MUSHTAQ GHUMMAN

ISLAMABAD: The first meeting of Tariff Policy Board (TPB) was held on Monday in Ministry of Commerce to prepare a well-deliberated strategy for implementation on the contours of tariff policy aimed at making exports and imports competitive.

The meeting was attended by the senior officials of Ministry of Commerce, Ministry of Finance, Federal Board of Revenue (FBR), Board of Investment (BoI) and National Tariff Commission. The Federal Cabinet, in its meeting held on November 19, 2019 approved the first-ever NTP meant to remove anomalies in the tariff structure and make it a reflection of trade priorities and enhancement of competitiveness through duty-free access to imported raw material and promotion of investment into efficient industries through a predictable tariff structure.

One of the senior officials of FBR said this is an evolution and will not have any negative inference. “We will jointly work for a better and improved tariff policy,” he stated, adding it was always better to share discretionary powers.

The National Tariff Policy will also provide the foundation for the Strategic Trade Policy Framework (STPF) for the next three or five years which is already under active discussion. In the past FBR had stated that the NTP implementation would result in revenue loss of Rs 220-250 billion in FY 2020-21 and Rs 270-320 billion in FY 2021-22. The policy guidelines contained in the NPT as approved by the Cabinet, provide that the tariff slabs will be simplified based on the cascading principle - tariffs on raw material, intermediate and capital goods will be gradually reduced, as would the additional customs duty and regulatory duties. The difference in the rates of tariff for commercial importers and industrial users of raw materials, intermediate and capital goods will be eliminated to provide level playing field to the SMEs through competitive access to essential raw materials. The nascent industry will be provided time-bound protection, which will cover the payback period.

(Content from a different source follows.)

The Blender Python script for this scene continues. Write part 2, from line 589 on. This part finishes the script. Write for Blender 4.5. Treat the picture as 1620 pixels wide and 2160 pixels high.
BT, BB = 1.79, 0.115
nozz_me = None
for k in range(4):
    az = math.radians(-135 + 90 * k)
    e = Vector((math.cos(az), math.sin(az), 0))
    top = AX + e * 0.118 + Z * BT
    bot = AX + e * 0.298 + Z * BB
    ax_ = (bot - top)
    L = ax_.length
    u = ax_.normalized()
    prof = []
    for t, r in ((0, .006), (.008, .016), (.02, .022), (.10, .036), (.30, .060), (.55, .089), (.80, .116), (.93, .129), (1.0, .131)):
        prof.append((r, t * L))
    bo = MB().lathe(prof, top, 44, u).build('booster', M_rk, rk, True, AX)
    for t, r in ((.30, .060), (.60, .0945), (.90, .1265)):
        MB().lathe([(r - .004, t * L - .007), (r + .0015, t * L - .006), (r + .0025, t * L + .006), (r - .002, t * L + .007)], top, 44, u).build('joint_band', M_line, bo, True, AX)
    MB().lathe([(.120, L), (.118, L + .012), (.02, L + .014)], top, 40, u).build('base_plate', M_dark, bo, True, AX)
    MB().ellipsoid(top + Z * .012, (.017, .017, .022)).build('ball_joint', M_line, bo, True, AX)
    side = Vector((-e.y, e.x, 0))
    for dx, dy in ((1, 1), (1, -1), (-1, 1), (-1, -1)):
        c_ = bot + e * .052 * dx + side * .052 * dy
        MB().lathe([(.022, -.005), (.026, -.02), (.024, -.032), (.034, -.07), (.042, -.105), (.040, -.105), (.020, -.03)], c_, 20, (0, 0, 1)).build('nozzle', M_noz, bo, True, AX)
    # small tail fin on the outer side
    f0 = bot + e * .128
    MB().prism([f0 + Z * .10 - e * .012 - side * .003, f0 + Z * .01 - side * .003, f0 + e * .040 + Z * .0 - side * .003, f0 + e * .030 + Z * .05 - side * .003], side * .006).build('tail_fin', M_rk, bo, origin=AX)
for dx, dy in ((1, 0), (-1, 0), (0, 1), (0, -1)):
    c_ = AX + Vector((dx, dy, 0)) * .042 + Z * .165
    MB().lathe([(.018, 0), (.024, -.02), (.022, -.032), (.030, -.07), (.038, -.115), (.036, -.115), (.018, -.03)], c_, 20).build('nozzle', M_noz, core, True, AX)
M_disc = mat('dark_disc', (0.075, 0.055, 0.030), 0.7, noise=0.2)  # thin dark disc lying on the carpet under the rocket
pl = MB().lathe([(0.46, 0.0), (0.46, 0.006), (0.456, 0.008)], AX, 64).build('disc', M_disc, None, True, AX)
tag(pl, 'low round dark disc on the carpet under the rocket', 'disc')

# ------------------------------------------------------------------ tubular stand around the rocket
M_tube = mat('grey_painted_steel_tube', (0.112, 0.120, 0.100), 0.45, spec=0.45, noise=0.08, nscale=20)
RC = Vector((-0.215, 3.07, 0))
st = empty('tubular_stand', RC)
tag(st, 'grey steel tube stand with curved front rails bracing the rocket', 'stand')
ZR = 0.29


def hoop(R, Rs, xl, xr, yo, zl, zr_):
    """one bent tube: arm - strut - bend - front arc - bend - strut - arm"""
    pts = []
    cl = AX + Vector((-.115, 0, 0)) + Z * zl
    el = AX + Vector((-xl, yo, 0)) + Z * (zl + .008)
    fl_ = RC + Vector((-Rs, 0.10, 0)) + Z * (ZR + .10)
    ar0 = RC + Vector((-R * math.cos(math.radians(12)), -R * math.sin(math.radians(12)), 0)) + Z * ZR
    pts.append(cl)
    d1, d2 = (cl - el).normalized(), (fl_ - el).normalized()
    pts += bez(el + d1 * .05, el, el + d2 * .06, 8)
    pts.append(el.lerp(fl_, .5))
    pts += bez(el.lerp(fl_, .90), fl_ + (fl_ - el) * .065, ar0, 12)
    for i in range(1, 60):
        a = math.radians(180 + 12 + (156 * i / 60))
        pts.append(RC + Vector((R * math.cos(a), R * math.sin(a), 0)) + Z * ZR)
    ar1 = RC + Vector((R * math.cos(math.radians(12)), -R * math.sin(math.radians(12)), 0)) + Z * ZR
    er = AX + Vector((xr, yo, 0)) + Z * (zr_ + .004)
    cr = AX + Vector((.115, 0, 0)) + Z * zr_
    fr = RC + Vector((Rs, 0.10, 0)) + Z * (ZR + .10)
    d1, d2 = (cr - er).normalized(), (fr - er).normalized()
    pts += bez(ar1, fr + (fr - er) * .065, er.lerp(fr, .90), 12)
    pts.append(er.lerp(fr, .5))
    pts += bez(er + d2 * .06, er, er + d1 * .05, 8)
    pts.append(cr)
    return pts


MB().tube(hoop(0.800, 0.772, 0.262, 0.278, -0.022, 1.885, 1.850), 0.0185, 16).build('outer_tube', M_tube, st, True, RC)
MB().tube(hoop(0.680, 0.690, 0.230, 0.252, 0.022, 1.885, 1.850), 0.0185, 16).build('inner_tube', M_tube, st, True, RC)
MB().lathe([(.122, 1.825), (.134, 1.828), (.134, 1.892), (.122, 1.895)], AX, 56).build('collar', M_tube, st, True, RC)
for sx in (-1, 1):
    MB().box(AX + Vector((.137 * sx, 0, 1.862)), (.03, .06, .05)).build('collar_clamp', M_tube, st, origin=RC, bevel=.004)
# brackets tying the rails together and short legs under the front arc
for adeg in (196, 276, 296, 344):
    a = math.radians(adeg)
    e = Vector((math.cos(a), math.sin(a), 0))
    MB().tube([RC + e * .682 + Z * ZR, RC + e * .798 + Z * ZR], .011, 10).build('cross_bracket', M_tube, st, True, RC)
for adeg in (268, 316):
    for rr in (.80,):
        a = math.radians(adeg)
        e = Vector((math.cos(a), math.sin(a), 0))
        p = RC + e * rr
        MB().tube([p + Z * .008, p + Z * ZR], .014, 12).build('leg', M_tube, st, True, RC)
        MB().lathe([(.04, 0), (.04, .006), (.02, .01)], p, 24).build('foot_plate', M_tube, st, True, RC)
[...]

Commerce Division sources said argues that under the Federal Government Rules of Business, 1973, the Tariff Policy and protection regime is its mandate. Accordingly, Commerce Division has been administering the trade defence laws (related to anti-dumping, safeguards and countervailing duties through the National Tariff Commission, negotiating tariff concessions under the bilateral and multilateral arrangements) and formulating the National Tariff Policy, of which tariffs are the primary instrument.

All proposals for levy, amendment or removal of tariffs including regulatory duties and customs duties will be examined at the tariff policy centre and after approval of the TPB, submitted by the Commerce Division to the Cabinet or Parliament, as the case may be, for approval.

The Tariff Policy Board, at any time before the completion of the policy period 2019-24, will examine the impact of policy and get the next policy reform proposal approved by the competent authority. Any policy impact tariffs or having-like impact will be formulated through the PTB.

Commerce Division was of the view that there are several issues created by the current tariff regime: (i) employment of import tariffs as a revenue tool, has created distortions and affected the competitiveness of manufacturing, especially the export-oriented sector, the highest import tariffs on imported raw materials, intermediate goods and machinery has increased the cost of inputs; (ii) the sustained high level of tariff protection has created inefficiencies in the manufacturing sector, which is unable to protect its share in the domestic market, not to speak of competitiveness in the global market; (iii) high tariffs have created an anti-export bias, as the producers of goods find export markets less attractive than the protected domestic market. The burden of the protection is borne by the domestic consumers since domestic prices for the protected items are maintained above international market prices; (iv) multiple duty slabs, high tariffs, concessionary SROs and regulatory duties have made the tariff structure complex; (v) high tariffs have increased the incentives for smuggling, under-invoicing and mis-declaration of quantity and quality of goods; (vi) there are intra-sector anomalies and discriminations since for several raw materials the tariffs for industrial and commercial importers are different. It has created bias against the SMEs who cannot import raw materials themselves and rely on commercial importers for sourcing their inputs; (vii) frequent imposition of regulatory duties has made the tariff structure inconsistent and unpredictable, which hinder investment decisions; and (viii) the replacement of zero duty slab, covering, primarily the raw materials and machinery, with 3 percent slab (plus 2 percent additional duty) that has adversely affected the competitiveness of the manufacturing sector.